In computer science, concurrency and parallelism are fundamental ideas, particularly when it comes to optimizing the application performance. Although these two are used interchangeability, these phrases refer to distinct methods of multitasking. In this tutorial we will use Java to explore the meanings, distinctions, and real-world applications of concurrency and parallelism.
What is Concurrency?
The ability of a system to manage several tasks at once is referred to as concurrency. These tasks are managed such that they appear to be completed simultaneously, rather than necessarily being completed at the same time. This is done by a mechanism called Context Switching. Managing many tasks simultaneously is known as concurrency. We usually use different threads to achieve this.
Concurrency in Java
public class ConcurrencyExample {
public static void main(String[] args) {
Runnable task1 = () -> {
for (int i = 0; i < 5; i++) {
System.out.println("Task 1 - Count: " + i);
try {
Thread.sleep(200);
} catch (InterruptedException e) {
e.printStackTrace();
}
}
};
Runnable task2 = () -> {
for (int i = 0; i < 5; i++) {
System.out.println("Task 2 - Count: " + i);
try {
Thread.sleep(200);
} catch (InterruptedException e) {
e.printStackTrace();
}
}
};
Thread thread1 = new Thread(task1);
Thread thread2 = new Thread(task2);
thread1.start();
thread2.start();
}
}
In the above code we create two tasks and run them concurrently. We used a Thread.sleep to simulate any real world functionalities being executed. Running this program will give us an output which will give us the appearance that both the tasks in the program are being done simultaneously.
What is Parallelism ?
Parallelism denotes carrying out several tasks at once. Usually, this involves breaking a work up into smaller tasks that can be completed simultaneously on several cores or processors. Doing multiple tasks at once is known as parallelism, and it is frequently connected to high-performance computing.
Parallelism in Java
import java.util.concurrent.RecursiveTask;
import java.util.concurrent.ForkJoinPool;
public class ParallelismExample {
private static class SumTask extends RecursiveTask<Long> {
private final long[] array;
private final int start, end;
private static final int THRESHOLD = 1000;
SumTask(long[] array, int start, int end) {
this.array = array;
this.start = start;
this.end = end;
}
@Override
protected Long compute() {
if (end - start <= THRESHOLD) {
long sum = 0;
for (int i = start; i < end; i++) {
sum += array[i];
}
return sum;
} else {
int mid = (start + end) / 2;
SumTask leftTask = new SumTask(array, start, mid);
SumTask rightTask = new SumTask(array, mid, end);
leftTask.fork();
long rightResult = rightTask.compute();
long leftResult = leftTask.join();
return leftResult + rightResult;
}
}
}
public static void main(String[] args) {
long[] array = new long[10000];
for (int i = 0; i < array.length; i++) {
array[i] = i;
}
ForkJoinPool pool = new ForkJoinPool();
SumTask task = new SumTask(array, 0, array.length);
long sum = pool.invoke(task);
System.out.println("Sum: " + sum);
}
}
In this example program, the array is divided into smaller pieces by the SumTask class, which then uses the ForkJoinPool to calculate the total of each chunk in parallel. After the work has been divided recursively to a manageable size, it is processed sequentially to give out the final result.

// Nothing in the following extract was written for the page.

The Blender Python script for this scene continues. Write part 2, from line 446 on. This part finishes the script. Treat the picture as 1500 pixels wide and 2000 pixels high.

Concurrency vs. Parallelism: Key Differences
Concurrency is attained through context switching, or more specifically, the interleaving of processes on the central processing unit (CPU).
Parallelism is carrying out several operations at once in order to speed up execution. It all comes down to using more number of cores or processors to speed up computations.
Which One To Use ?
Using concurrency or parallelism completely depends upon the problem we are trying to solve. Generally, we can use concurrency when
- Application has multiple tasks that can be interleaved.
- The tasks involve I/O operations or other activities that can benefit from overlapping execution.
- Keeping the application responsive while running background tasks
And we can use Parallelism when
- We are performing large-scale computations which can be further divided into independent and smaller subtasks.
- Application runs in a multi-core architecture and can leverage the multiple cores present.